Extract the listing in its entirety, keeping each line identical to the original.
====
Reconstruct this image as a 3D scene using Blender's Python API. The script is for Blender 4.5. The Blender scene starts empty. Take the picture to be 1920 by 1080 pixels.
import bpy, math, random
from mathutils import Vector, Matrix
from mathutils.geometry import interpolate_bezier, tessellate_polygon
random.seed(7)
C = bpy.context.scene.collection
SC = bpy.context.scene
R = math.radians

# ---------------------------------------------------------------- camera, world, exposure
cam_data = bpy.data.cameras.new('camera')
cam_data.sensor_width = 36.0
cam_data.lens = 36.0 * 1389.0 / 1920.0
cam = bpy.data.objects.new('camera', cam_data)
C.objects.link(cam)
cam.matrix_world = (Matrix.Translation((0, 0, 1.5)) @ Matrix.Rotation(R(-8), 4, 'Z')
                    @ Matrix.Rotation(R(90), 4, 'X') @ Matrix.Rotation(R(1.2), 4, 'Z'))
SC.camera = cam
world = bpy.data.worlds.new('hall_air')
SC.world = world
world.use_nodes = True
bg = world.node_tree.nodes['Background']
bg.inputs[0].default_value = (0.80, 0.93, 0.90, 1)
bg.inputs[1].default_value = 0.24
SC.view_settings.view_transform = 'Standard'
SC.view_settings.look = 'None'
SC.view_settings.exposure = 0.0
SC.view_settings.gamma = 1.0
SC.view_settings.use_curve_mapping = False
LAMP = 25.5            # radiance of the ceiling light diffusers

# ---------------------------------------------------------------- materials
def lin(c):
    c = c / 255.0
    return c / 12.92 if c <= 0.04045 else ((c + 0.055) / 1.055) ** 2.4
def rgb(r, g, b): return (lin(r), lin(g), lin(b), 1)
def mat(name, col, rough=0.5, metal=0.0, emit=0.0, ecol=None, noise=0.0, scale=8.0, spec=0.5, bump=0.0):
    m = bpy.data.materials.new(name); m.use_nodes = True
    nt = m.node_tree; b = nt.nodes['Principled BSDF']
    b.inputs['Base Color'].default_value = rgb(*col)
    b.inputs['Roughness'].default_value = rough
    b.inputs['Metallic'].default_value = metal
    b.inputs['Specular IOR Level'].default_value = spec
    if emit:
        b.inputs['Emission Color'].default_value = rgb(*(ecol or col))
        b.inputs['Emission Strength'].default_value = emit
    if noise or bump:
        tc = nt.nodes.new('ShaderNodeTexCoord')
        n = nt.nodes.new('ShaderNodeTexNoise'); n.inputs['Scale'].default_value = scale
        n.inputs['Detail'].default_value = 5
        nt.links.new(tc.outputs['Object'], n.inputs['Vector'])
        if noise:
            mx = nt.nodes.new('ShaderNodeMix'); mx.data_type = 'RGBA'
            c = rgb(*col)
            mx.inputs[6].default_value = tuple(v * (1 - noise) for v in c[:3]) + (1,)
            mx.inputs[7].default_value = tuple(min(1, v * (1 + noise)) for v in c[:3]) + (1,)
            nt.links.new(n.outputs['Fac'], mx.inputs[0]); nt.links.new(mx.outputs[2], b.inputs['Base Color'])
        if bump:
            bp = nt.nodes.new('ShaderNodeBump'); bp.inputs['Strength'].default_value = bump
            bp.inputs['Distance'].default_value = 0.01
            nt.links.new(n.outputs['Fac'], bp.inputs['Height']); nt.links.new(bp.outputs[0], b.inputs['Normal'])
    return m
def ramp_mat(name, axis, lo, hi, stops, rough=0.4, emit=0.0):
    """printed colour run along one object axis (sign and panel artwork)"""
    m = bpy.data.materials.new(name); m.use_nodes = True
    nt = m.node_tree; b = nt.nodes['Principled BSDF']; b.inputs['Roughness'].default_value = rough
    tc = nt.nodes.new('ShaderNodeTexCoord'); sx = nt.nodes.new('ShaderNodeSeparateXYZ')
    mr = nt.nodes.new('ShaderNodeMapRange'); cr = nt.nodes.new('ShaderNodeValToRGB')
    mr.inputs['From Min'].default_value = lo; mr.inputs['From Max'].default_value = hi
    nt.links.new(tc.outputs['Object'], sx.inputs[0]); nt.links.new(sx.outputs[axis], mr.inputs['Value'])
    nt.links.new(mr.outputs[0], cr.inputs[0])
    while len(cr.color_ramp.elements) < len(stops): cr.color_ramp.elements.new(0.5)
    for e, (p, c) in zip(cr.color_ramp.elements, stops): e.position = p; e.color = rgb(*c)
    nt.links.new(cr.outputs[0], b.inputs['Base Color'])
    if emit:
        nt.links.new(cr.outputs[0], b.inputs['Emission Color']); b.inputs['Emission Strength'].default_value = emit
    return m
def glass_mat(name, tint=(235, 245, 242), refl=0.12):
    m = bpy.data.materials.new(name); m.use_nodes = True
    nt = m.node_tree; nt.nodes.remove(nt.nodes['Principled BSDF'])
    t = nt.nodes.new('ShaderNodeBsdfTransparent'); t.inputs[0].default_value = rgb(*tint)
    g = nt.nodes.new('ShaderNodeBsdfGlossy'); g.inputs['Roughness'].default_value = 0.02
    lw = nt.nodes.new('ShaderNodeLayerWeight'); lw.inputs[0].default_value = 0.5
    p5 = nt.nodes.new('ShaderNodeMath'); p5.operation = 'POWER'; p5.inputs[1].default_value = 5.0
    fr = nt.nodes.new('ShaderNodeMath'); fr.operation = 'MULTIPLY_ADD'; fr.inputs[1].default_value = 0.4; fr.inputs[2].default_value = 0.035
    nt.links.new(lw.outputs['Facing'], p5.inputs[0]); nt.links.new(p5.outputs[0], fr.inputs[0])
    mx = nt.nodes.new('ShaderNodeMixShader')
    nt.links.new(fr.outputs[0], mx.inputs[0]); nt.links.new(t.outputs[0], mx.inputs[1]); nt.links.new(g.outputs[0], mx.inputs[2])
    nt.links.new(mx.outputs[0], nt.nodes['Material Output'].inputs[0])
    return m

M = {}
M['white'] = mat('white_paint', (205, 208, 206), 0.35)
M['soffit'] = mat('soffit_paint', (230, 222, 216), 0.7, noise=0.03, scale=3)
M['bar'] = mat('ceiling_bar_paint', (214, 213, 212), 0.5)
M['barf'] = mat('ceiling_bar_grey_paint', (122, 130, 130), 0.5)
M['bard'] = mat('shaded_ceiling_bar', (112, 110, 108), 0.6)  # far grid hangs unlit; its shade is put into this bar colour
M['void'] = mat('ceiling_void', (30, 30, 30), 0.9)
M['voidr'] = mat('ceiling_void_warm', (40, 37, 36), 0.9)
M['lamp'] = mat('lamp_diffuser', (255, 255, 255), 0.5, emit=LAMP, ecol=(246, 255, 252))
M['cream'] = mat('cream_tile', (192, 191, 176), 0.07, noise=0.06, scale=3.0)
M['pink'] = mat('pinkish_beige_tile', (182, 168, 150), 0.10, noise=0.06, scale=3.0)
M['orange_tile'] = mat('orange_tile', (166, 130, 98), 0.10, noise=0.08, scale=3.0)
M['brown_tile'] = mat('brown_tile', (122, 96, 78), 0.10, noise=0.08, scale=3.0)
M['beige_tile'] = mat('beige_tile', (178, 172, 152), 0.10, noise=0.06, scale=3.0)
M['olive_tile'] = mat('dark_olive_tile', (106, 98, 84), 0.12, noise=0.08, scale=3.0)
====
Correct output:
Reconstruct this image as a 3D scene using Blender's Python API. The script is for Blender 4.5. The Blender scene starts empty. Take the picture to be 1920 by 1080 pixels.
import bpy, math, random
from mathutils import Vector, Matrix
from mathutils.geometry import interpolate_bezier, tessellate_polygon
random.seed(7)
C = bpy.context.scene.collection
SC = bpy.context.scene
R = math.radians

# ---------------------------------------------------------------- camera, world, exposure
cam_data = bpy.data.cameras.new('camera')
cam_data.sensor_width = 36.0
cam_data.lens = 36.0 * 1389.0 / 1920.0
cam = bpy.data.objects.new('camera', cam_data)
C.objects.link(cam)
cam.matrix_world = (Matrix.Translation((0, 0, 1.5)) @ Matrix.Rotation(R(-8), 4, 'Z')
                    @ Matrix.Rotation(R(90), 4, 'X') @ Matrix.Rotation(R(1.2), 4, 'Z'))
SC.camera = cam
world = bpy.data.worlds.new('hall_air')
SC.world = world
world.use_nodes = True
bg = world.node_tree.nodes['Background']
bg.inputs[0].default_value = (0.80, 0.93, 0.90, 1)
bg.inputs[1].default_value = 0.24
SC.view_settings.view_transform = 'Standard'
SC.view_settings.look = 'None'
SC.view_settings.exposure = 0.0
SC.view_settings.gamma = 1.0
SC.view_settings.use_curve_mapping = False
LAMP = 25.5            # radiance of the ceiling light diffusers

# ---------------------------------------------------------------- materials
def lin(c):
    c = c / 255.0
    return c / 12.92 if c <= 0.04045 else ((c + 0.055) / 1.055) ** 2.4
def rgb(r, g, b): return (lin(r), lin(g), lin(b), 1)
def mat(name, col, rough=0.5, metal=0.0, emit=0.0, ecol=None, noise=0.0, scale=8.0, spec=0.5, bump=0.0):
    m = bpy.data.materials.new(name); m.use_nodes = True
    nt = m.node_tree; b = nt.nodes['Principled BSDF']
    b.inputs['Base Color'].default_value = rgb(*col)
    b.inputs['Roughness'].default_value = rough
    b.inputs['Metallic'].default_value = metal
    b.inputs['Specular IOR Level'].default_value = spec
    if emit:
        b.inputs['Emission Color'].default_value = rgb(*(ecol or col))
        b.inputs['Emission Strength'].default_value = emit
    if noise or bump:
        tc = nt.nodes.new('ShaderNodeTexCoord')
        n = nt.nodes.new('ShaderNodeTexNoise'); n.inputs['Scale'].default_value = scale
        n.inputs['Detail'].default_value = 5
        nt.links.new(tc.outputs['Object'], n.inputs['Vector'])
        if noise:
            mx = nt.nodes.new('ShaderNodeMix'); mx.data_type = 'RGBA'
            c = rgb(*col)
            mx.inputs[6].default_value = tuple(v * (1 - noise) for v in c[:3]) + (1,)
            mx.inputs[7].default_value = tuple(min(1, v * (1 + noise)) for v in c[:3]) + (1,)
            nt.links.new(n.outputs['Fac'], mx.inputs[0]); nt.links.new(mx.outputs[2], b.inputs['Base Color'])
        if bump:
            bp = nt.nodes.new('ShaderNodeBump'); bp.inputs['Strength'].default_value = bump
            bp.inputs['Distance'].default_value = 0.01
            nt.links.new(n.outputs['Fac'], bp.inputs['Height']); nt.links.new(bp.outputs[0], b.inputs['Normal'])
    return m
def ramp_mat(name, axis, lo, hi, stops, rough=0.4, emit=0.0):
    """printed colour run along one object axis (sign and panel artwork)"""
    m = bpy.data.materials.new(name); m.use_nodes = True
    nt = m.node_tree; b = nt.nodes['Principled BSDF']; b.inputs['Roughness'].default_value = rough
    tc = nt.nodes.new('ShaderNodeTexCoord'); sx = nt.nodes.new('ShaderNodeSeparateXYZ')
    mr = nt.nodes.new('ShaderNodeMapRange'); cr = nt.nodes.new('ShaderNodeValToRGB')
    mr.inputs['From Min'].default_value = lo; mr.inputs['From Max'].default_value = hi
    nt.links.new(tc.outputs['Object'], sx.inputs[0]); nt.links.new(sx.outputs[axis], mr.inputs['Value'])
    nt.links.new(mr.outputs[0], cr.inputs[0])
    while len(cr.color_ramp.elements) < len(stops): cr.color_ramp.elements.new(0.5)
    for e, (p, c) in zip(cr.color_ramp.elements, stops): e.position = p; e.color = rgb(*c)
    nt.links.new(cr.outputs[0], b.inputs['Base Color'])
    if emit:
        nt.links.new(cr.outputs[0], b.inputs['Emission Color']); b.inputs['Emission Strength'].default_value = emit
    return m
def glass_mat(name, tint=(235, 245, 242), refl=0.12):
    m = bpy.data.materials.new(name); m.use_nodes = True
    nt = m.node_tree; nt.nodes.remove(nt.nodes['Principled BSDF'])
    t = nt.nodes.new('ShaderNodeBsdfTransparent'); t.inputs[0].default_value = rgb(*tint)
    g = nt.nodes.new('ShaderNodeBsdfGlossy'); g.inputs['Roughness'].default_value = 0.02
    lw = nt.nodes.new('ShaderNodeLayerWeight'); lw.inputs[0].default_value = 0.5
    p5 = nt.nodes.new('ShaderNodeMath'); p5.operation = 'POWER'; p5.inputs[1].default_value = 5.0
    fr = nt.nodes.new('ShaderNodeMath'); fr.operation = 'MULTIPLY_ADD'; fr.inputs[1].default_value = 0.4; fr.inputs[2].default_value = 0.035
    nt.links.new(lw.outputs['Facing'], p5.inputs[0]); nt.links.new(p5.outputs[0], fr.inputs[0])
    mx = nt.nodes.new('ShaderNodeMixShader')
    nt.links.new(fr.outputs[0], mx.inputs[0]); nt.links.new(t.outputs[0], mx.inputs[1]); nt.links.new(g.outputs[0], mx.inputs[2])
    nt.links.new(mx.outputs[0], nt.nodes['Material Output'].inputs[0])
    return m

M = {}
M['white'] = mat('white_paint', (205, 208, 206), 0.35)
M['soffit'] = mat('soffit_paint', (230, 222, 216), 0.7, noise=0.03, scale=3)
M['bar'] = mat('ceiling_bar_paint', (214, 213, 212), 0.5)
M['barf'] = mat('ceiling_bar_grey_paint', (122, 130, 130), 0.5)
M['bard'] = mat('shaded_ceiling_bar', (112, 110, 108), 0.6)  # far grid hangs unlit; its shade is put into this bar colour
M['void'] = mat('ceiling_void', (30, 30, 30), 0.9)
M['voidr'] = mat('ceiling_void_warm', (40, 37, 36), 0.9)
M['lamp'] = mat('lamp_diffuser', (255, 255, 255), 0.5, emit=LAMP, ecol=(246, 255, 252))
M['cream'] = mat('cream_tile', (192, 191, 176), 0.07, noise=0.06, scale=3.0)
M['pink'] = mat('pinkish_beige_tile', (182, 168, 150), 0.10, noise=0.06, scale=3.0)
M['orange_tile'] = mat('orange_tile', (166, 130, 98), 0.10, noise=0.08, scale=3.0)
M['brown_tile'] = mat('brown_tile', (122, 96, 78), 0.10, noise=0.08, scale=3.0)
M['beige_tile'] = mat('beige_tile', (178, 172, 152), 0.10, noise=0.06, scale=3.0)
M['olive_tile'] = mat('dark_olive_tile', (106, 98, 84), 0.12, noise=0.08, scale=3.0)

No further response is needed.